The NPM example is good and wrong at the same time. Good because you never know what simple 'npm install' will download together with the thing you asked for, and sometimes you just raise your brows in disbelief like 'who the hell needs Python and Ruby here? isn't it supposed to be javascript framework?'. And bad? Bad because despite this hidden entanglement of everything with everything else, this thing seems to work OK for most cases and you reach a point of saturation when you have 90% of frequently used libraries already downloaded to your system.
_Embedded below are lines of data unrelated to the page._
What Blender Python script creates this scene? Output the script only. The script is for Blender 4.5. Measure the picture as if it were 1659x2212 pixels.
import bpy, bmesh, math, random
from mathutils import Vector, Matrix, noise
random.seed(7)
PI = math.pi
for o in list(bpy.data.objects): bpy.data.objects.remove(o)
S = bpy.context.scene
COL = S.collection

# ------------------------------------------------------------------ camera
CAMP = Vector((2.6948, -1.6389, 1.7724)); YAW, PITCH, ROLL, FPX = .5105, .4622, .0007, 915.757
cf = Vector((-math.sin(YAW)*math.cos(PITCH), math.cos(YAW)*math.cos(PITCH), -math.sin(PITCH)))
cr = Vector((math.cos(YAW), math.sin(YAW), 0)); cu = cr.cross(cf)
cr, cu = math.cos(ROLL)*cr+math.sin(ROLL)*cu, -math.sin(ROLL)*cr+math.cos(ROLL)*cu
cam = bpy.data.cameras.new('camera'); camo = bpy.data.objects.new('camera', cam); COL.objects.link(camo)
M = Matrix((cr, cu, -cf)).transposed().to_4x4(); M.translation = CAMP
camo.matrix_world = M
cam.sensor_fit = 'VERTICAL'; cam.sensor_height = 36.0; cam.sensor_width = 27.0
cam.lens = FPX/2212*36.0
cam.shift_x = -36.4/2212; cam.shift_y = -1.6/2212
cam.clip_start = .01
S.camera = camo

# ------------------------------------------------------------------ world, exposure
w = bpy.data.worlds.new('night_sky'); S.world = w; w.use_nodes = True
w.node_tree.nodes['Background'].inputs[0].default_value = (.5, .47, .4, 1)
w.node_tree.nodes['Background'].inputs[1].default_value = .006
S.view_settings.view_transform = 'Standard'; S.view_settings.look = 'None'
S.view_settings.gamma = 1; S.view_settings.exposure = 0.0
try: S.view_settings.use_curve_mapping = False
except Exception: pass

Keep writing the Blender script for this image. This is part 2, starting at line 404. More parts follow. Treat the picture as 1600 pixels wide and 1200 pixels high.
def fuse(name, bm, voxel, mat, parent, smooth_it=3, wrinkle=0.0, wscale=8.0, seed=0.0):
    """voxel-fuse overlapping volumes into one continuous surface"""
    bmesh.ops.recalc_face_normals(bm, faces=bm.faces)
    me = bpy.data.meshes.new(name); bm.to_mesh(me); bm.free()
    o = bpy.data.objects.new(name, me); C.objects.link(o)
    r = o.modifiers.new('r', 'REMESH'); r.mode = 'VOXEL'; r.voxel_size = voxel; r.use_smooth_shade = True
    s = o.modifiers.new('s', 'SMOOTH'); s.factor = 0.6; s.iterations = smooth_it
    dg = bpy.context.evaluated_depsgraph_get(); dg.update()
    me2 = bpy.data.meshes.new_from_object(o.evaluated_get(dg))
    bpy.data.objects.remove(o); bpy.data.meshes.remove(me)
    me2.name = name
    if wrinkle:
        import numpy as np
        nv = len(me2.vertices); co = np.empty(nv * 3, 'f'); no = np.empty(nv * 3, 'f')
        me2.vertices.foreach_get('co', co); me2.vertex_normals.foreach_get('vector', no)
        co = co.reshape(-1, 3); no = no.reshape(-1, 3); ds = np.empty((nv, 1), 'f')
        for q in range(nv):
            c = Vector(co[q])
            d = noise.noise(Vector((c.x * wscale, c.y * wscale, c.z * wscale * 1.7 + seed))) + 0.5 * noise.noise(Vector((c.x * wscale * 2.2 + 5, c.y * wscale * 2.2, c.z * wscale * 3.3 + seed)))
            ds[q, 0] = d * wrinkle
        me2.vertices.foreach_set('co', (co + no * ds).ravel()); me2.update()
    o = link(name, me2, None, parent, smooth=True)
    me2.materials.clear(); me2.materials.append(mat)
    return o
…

And Java/Maven infrastructure is where i don't see same advantages - there are many libraries and frameworks available, just like in NPM, but the dependencies are more often conflicting and difficult to resolve, plus the application servers bring their own dependencies/requirements to the table and in result you spend countless hours trying just to figure out how to run the bloody thing. And finally, from a developer perspective: if it's javascript, keep it limited to javascript. If it's .Net, make sure .Net is all what's needed to run it. But there are some geniuses out there who require you to install Ruby to be able to run some scripts that create files for some Python utility that will run a compiler to build .Net libraries.
I wouldn't call NPM working OK, as I wouldn't call usual enterprise software working OK, despite what your usual corporate citizen says.
The hidden cost (sheer size, risk, maintenance) is quite high. Yes, it's hidden and it's made to be implicitly accepted -- just as it is in the use case in the article. Pick usual DB, and it provides bunch of authentication options, coming with quirks and smallprints like "no fucking way it will ever work on Debian above vXYZ because of that tiny little abcde.SO file".
Mind you, there are tools like TypeScript on NPM that sidestep the muddle completely: no dependencies are required AT ALL. Precisely the secret sauce we're talking about here: leave the ignorant people to their own mud, be an exception.